BEGIN ENTRIES SUPPLIED

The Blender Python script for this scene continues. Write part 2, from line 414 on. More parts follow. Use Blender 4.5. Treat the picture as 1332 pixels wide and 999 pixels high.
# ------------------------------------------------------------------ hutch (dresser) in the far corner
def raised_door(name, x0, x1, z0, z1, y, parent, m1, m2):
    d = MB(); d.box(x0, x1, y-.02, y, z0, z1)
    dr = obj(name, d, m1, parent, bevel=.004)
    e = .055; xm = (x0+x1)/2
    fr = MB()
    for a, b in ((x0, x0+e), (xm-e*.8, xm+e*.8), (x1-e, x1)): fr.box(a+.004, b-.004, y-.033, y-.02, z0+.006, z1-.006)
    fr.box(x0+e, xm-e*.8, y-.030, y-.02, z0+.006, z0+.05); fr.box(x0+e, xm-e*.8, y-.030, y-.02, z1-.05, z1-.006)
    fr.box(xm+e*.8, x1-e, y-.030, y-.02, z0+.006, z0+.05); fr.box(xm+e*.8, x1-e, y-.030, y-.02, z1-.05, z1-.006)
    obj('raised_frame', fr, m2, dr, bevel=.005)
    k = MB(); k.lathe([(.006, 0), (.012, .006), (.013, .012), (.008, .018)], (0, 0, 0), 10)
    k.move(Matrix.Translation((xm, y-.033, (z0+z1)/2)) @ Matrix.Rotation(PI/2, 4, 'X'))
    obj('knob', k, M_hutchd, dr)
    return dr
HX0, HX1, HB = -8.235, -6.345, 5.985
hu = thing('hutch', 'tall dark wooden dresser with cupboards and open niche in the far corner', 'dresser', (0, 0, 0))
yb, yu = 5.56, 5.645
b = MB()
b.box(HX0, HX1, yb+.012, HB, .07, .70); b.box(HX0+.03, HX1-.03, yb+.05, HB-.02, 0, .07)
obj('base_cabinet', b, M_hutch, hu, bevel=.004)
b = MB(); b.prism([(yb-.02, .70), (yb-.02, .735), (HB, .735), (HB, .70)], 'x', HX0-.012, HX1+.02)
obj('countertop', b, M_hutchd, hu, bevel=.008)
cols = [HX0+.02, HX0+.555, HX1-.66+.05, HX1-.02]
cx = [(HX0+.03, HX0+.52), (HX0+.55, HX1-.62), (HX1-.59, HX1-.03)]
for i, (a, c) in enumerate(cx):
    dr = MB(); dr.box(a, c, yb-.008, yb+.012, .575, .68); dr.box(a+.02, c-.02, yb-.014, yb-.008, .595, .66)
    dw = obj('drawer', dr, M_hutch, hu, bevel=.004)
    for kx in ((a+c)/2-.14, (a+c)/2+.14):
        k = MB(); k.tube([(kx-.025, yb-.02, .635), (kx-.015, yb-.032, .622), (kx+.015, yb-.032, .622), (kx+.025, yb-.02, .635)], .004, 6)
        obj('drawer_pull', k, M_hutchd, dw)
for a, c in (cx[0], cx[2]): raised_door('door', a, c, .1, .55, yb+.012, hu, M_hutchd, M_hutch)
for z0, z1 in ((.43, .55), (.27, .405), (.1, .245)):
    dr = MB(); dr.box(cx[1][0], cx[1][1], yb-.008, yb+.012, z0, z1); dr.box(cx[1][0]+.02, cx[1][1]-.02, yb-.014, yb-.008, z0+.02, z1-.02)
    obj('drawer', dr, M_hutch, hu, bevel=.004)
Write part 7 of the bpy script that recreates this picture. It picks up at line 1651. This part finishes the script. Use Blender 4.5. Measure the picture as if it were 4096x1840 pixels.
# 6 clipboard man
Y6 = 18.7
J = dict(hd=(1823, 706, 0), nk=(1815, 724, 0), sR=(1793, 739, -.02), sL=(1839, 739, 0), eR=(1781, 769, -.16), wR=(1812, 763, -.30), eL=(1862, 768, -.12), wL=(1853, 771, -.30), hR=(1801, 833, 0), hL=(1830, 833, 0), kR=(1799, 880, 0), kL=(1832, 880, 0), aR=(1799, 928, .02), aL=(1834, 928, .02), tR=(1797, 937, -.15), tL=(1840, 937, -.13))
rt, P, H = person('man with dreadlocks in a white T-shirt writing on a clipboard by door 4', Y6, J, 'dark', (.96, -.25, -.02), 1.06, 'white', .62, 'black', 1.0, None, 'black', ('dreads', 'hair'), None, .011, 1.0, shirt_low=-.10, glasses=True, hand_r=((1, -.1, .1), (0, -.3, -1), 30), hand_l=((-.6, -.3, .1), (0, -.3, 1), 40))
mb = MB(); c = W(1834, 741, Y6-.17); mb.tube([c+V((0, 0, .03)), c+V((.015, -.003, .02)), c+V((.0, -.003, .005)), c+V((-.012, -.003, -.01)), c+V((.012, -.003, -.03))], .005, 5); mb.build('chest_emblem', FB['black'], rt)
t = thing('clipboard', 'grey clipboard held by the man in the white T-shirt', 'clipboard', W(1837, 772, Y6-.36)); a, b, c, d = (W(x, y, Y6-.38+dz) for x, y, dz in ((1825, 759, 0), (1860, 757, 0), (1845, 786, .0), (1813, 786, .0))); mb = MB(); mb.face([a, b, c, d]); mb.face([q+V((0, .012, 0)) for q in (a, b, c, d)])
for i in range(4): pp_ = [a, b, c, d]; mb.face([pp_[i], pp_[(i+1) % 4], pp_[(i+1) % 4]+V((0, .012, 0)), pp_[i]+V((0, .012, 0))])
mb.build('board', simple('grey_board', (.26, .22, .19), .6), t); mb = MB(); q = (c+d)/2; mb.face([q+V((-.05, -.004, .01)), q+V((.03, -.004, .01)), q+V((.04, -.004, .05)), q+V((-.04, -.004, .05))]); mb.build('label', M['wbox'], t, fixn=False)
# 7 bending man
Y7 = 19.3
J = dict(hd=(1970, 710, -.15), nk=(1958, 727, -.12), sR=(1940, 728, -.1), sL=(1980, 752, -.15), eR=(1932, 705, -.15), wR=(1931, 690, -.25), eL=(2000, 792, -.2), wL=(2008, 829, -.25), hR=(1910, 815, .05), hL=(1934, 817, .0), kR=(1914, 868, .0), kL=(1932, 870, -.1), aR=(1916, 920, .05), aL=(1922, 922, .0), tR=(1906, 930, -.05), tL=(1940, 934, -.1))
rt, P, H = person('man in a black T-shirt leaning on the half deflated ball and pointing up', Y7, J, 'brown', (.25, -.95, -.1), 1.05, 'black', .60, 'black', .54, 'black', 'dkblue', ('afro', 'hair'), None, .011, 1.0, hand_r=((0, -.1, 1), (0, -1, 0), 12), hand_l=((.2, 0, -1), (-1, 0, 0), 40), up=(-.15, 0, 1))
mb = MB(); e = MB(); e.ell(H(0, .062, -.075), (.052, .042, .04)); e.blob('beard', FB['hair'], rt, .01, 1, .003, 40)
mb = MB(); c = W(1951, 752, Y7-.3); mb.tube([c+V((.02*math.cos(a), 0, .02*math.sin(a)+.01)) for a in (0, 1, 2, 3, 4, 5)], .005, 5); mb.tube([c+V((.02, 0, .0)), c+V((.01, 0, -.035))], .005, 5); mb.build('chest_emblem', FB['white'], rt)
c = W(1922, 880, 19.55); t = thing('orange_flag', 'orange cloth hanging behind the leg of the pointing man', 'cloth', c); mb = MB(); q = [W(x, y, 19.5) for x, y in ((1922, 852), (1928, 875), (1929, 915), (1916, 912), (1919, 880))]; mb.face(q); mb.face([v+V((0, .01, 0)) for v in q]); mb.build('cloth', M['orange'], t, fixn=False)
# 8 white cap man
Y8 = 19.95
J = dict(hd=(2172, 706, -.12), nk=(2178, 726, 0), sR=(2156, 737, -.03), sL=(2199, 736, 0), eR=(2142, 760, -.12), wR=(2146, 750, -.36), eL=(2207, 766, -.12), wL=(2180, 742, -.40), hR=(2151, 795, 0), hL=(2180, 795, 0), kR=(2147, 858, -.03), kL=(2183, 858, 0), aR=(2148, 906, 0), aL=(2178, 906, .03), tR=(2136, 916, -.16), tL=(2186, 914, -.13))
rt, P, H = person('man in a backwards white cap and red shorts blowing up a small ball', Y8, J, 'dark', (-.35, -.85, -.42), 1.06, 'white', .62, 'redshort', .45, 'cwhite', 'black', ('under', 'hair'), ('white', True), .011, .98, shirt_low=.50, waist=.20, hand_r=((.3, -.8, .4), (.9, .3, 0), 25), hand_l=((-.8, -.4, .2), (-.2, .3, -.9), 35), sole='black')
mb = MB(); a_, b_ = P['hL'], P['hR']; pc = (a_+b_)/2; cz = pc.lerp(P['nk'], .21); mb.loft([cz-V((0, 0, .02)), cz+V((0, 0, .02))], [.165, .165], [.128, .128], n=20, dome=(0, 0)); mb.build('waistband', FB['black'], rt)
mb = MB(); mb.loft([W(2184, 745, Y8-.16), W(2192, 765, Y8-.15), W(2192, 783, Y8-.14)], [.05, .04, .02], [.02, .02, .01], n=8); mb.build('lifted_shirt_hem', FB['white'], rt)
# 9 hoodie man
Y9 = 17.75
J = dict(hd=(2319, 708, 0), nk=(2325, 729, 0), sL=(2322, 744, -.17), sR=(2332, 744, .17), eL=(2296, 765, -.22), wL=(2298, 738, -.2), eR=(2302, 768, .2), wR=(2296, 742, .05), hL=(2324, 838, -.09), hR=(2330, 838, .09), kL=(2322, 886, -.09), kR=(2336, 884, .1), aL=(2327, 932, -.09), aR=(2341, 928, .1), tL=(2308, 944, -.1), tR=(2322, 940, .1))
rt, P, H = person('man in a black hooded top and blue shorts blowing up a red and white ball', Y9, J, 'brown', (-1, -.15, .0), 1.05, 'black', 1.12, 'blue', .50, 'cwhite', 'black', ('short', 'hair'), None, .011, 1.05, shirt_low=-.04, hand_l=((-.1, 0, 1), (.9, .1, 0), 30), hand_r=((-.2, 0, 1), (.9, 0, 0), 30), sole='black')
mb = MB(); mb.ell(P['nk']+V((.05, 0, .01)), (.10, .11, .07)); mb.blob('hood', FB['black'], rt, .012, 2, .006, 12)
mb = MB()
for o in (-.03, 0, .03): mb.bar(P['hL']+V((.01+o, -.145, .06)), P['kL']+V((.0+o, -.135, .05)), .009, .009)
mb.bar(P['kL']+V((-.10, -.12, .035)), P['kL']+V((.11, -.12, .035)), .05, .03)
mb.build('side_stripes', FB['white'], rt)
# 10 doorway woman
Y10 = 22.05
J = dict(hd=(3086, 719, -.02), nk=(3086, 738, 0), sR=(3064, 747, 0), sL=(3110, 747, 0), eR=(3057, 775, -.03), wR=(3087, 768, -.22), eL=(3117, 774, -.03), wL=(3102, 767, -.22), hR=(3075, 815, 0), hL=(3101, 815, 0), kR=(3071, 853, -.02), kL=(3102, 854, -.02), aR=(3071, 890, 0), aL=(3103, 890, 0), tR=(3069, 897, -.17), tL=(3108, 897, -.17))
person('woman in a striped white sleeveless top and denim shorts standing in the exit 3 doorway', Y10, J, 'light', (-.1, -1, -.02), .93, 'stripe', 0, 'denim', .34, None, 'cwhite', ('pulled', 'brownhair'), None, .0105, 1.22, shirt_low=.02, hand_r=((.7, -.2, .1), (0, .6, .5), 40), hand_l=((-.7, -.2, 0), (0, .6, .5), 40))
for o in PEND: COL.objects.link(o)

END ENTRIES SUPPLIED

- INSTRUCTIONS TO FOLLOW -
Copy out each line of the entries that holds "Blender".

- OUTPUT -
The Blender Python script for this scene continues. Write part 2, from line 414 on. More parts follow. Use Blender 4.5. Treat the picture as 1332 pixels wide and 999 pixels high.
Write part 7 of the bpy script that recreates this picture. It picks up at line 1651. This part finishes the script. Use Blender 4.5. Measure the picture as if it were 4096x1840 pixels.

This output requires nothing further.